The number of children being excluded from Norfolk schools is 'shockingly high' and systems need to be changed, one of the county's MPs has told Parliament.

North Norfolk MP Norman Lamb highlighted how children from disadvantaged backgrounds, those who have experienced adversity, and those with special educational needs or mental ill health are disproportionately excluded,

He made his comments in an intervention during the Education Select Committee's statement to the House of Commons chamber on the publication of their report 'Forgotten children: alternative provision and the scandal of ever increasing exclusions'.

Liberal Democrat Mr Lambe said: 'The number of children excluded in my county of Norfolk is shockingly high, and excluded children are often then put on a waiting list for other provision because all the units are full.

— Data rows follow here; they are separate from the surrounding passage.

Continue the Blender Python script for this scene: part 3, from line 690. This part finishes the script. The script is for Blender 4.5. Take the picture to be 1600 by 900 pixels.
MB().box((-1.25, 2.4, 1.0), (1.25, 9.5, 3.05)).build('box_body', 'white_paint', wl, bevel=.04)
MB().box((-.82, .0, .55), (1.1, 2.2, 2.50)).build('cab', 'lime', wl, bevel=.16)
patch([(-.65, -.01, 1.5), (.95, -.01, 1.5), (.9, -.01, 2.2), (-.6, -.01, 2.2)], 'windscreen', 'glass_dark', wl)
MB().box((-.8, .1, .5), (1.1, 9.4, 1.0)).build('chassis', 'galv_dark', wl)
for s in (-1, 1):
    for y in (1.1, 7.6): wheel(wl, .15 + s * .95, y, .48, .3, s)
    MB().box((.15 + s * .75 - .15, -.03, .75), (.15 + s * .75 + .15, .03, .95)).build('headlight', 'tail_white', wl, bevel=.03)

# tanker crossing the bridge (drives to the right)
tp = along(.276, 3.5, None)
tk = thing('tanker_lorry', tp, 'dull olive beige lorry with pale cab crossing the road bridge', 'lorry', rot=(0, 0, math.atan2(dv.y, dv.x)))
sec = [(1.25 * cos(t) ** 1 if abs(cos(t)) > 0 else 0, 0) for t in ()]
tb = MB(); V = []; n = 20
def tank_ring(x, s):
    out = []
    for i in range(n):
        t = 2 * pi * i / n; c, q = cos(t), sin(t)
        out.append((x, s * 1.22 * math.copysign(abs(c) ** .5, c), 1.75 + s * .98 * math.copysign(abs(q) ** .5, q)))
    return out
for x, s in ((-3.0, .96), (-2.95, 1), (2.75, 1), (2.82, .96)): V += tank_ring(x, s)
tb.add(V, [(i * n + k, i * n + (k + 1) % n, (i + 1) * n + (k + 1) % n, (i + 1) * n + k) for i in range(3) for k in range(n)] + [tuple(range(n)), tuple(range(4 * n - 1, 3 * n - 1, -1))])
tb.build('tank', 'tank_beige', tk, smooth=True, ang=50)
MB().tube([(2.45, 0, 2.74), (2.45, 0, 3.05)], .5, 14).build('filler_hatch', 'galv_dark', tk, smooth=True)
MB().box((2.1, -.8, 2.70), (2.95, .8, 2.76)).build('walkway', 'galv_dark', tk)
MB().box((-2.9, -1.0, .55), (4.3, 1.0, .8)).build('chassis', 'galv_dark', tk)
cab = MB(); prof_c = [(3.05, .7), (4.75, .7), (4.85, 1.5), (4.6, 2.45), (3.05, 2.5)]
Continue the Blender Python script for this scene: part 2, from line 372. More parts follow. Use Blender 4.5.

'When we know that, as the right hon gentleman indicated, children from disadvantaged backgrounds, children with special educational needs, children with mental ill health and children who have experienced adversity of various forms in their lives are disproportionately affected by the propensity to exclude, it is vital that we change how the process operates.

'Does he agree that the fact that there is such variability between schools, with some well-performing, highly academic schools, often in disadvantaged areas, managing to avoid excluding children, demonstrates that it is possible to avoid it?

'That should be the rule for every school, and schools should remain accountable for the children they exclude.'

Committee chair Robert Halfon MP responded: 'The right hon gentleman makes a powerful point. As I understand it, schools in Scotland do not exclude any pupils—perhaps one or two over the past year—and I do not understand why there are some great schools that do not exclude pupils whereas others are excluding many.

'I am not against exclusion, and schools should have the right to exclude a pupil in certain circumstances, but we must learn from the examples of best practice in the schools that seem to succeed without using exclusions, which seem to have become a first resort rather than a last resort for some.'

Government statistics show that in 2016/17, there were 45 permanent exclusions from state-funded Norfolk primary schools and 157 from secondary schools.

In both cases, that meant Norfolk schools contributed more than a quarter of the permanent exclusions for the whole of the East of England.

There were also 1,134 fixed period exclusions from state-funded primary schools and 4,191 from secondary schools.

In Suffolk there were 24 permanent exclusions from primary schools and 69 from secondary schools. Suffolk also recorded 1,741 fixed term exclusions from primary schools and 2,783 from secondary schools.